Categorie: Opinioni

Italia decadente. La salveranno i “preti amministratori”?

di Sergio Bianchini – Tra chiesa cattolica e Italia c’è un intreccio fatale. Il ‘68 italiano è stato diverso da tutti gli altri, diverso proprio per l’impulso importantissimo e forse decisivo che in esso profuse la chiesa cattolica.

La prima agitazione a Milano avvenne alla cattolica con Capanna inviato del vescovo di Città di Castello. A Fisica i capi del comitato di agitazione erano tutti cattolici e la prima riunione di approfondimento del comitato si tenne nel convento di padre Turoldo.

La statale di Festa del perdono fu l’ultima a partire e prese subito un indirizzo super politicizzato in sintonia col comunismo ed il terzomondismo che, anch’esso, proveniva dalle profondità cattoliche oltre che comuniste.

Nella chiesa la linea che oggi si è totalmente evidenziata era già fortissima. Adesso è vincente. Rimane però un buco nero enorme: l’Italia.

L’Italia è il nido della chiesa Cattolica che essa ha gestito anche politicamente dopo la caduta della monarchia sabauda. Ma dopo il ‘68 ci fu un progressivo abbandono dello scenario italiano, sempre presidiato ma senza potenza espansiva, a favore di un crescente investimento di risorse umane e materiali nel cosiddetto terzo mondo.

Sia Comunione e Liberazione, che Radio Maria, hanno costruito reti mondiali. Ma famoso è anche il gruppo di Sant’Egidio che funge da cerniera con la diplomazia italiana all’estero. Sono migliaia coloro che si sono dedicati esclusivamente all’Africa o al sud America o al medio oriente.
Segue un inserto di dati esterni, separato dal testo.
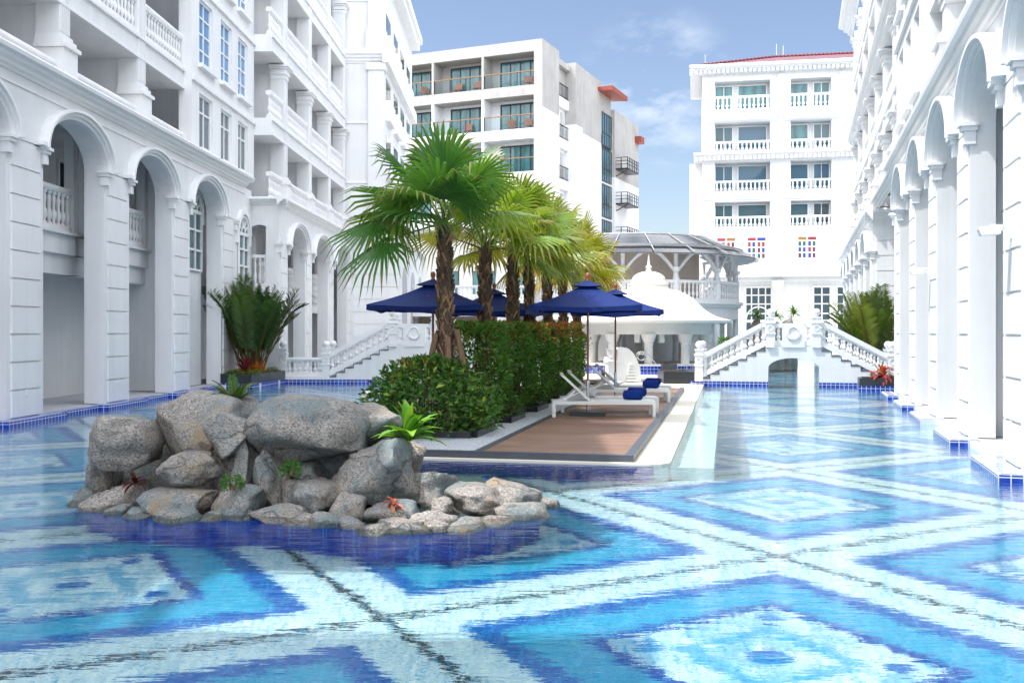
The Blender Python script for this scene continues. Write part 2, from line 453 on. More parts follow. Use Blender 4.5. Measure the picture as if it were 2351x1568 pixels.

Preti e non. E ogni prete ha alle spalle decine, perfino centinaia, di persone in Italia che lo sostengono in tutti i modi con denaro, materiali, visite.

L’Africa in particolare è la meta consolatoria di molti che qui da noi si sentono frustrati. Il più noto è Prodi che dopo la sconfitta elettorale si consolò andando a gestire per conto dell’ONU il Sahel. Ma anche Veltroni dichiarò nelle sue ultime elezioni politiche che perdendo sarebbe andato in Africa. Poi non ci è andato ed è diventato uno scrittore di gialli. Anche il card. Martini, dopo l’elezione a Papa di Benedetto XVI dichiarò che sarebbe andato a morire in terra santa. Salvo poi tornare per curarsi meglio.

E così il risanamento del mondo intero è diventato l’obiettivo supremo della chiesa cattolica che invita tutti noi a farci prossimo cioè a dedicarci non parzialmente agli altri ma totalmente. E questo spirito di militanza planetaria ha effettivamente vinto in quel 5% che in ogni popolo è animato di nobili e disinteressati ideali.

E intanto l’Italia è affondata. Lo stato è ridotto in condizioni miserevoli, il debito continua a crescere ma soprattutto non ci sono idee per una rinascita. La cultura sindacale e dei partiti non riesce a dare al paese le basi culturali e spirituali per generare un vero buon governo.

A questo punto la catastrofe può, a mio parere, essere evitata solo se la chiesa comprende davvero la situazione e decide che deve darsi da fare per rigenerare e ripulire il suo nido, frenando l’esportazione di risorse ed al contrario effettuando nella società italiana ed in particolare nella pubblica amministrazione, potenti iniezioni di vitamine spirituali e materiali.

Sarebbe così assurdo che ¼ dei preti italiani si inserisse gradualmente nella pubblica amministrazione facendola lievitare e creando dinamiche positive per tutti?

70 anni fa si inventarono i Preti Operai.

-cito da wikipedia-“Il primo prete operaio italiano fu Bruno Borghi (19222006), amico di Don Milani, che prese servizio alla Nuovo Pignone di Firenze nel 1950 nonostante il divieto di Pio XII e che in seguito ai numerosi attriti con la Curia toscana abbandonò il sacerdozio negli anni ’70.

Dopo il Concilio Vaticano II, nel 1965, i preti operai vennero riabilitati e Paolo VI diede il consenso a quest’esperienza. Nella lettera apostolica Octogesimaadveniens del maggio 1971, scriverà che «la Chiesa ha inviato in missione apostolica tra i lavoratori dei preti che, condividendo integralmente la condizione operaia, ambiscono di esservi i testimoni della sollecitudine della Chiesa.“

Oggi forse ci vogliono migliaia di preti amministratori. Potremmo chiamarli “preti per l’Italia”. Forse così la specificità della nazione,ma anche della chiesa stessa, potrà essere giocata pienamente.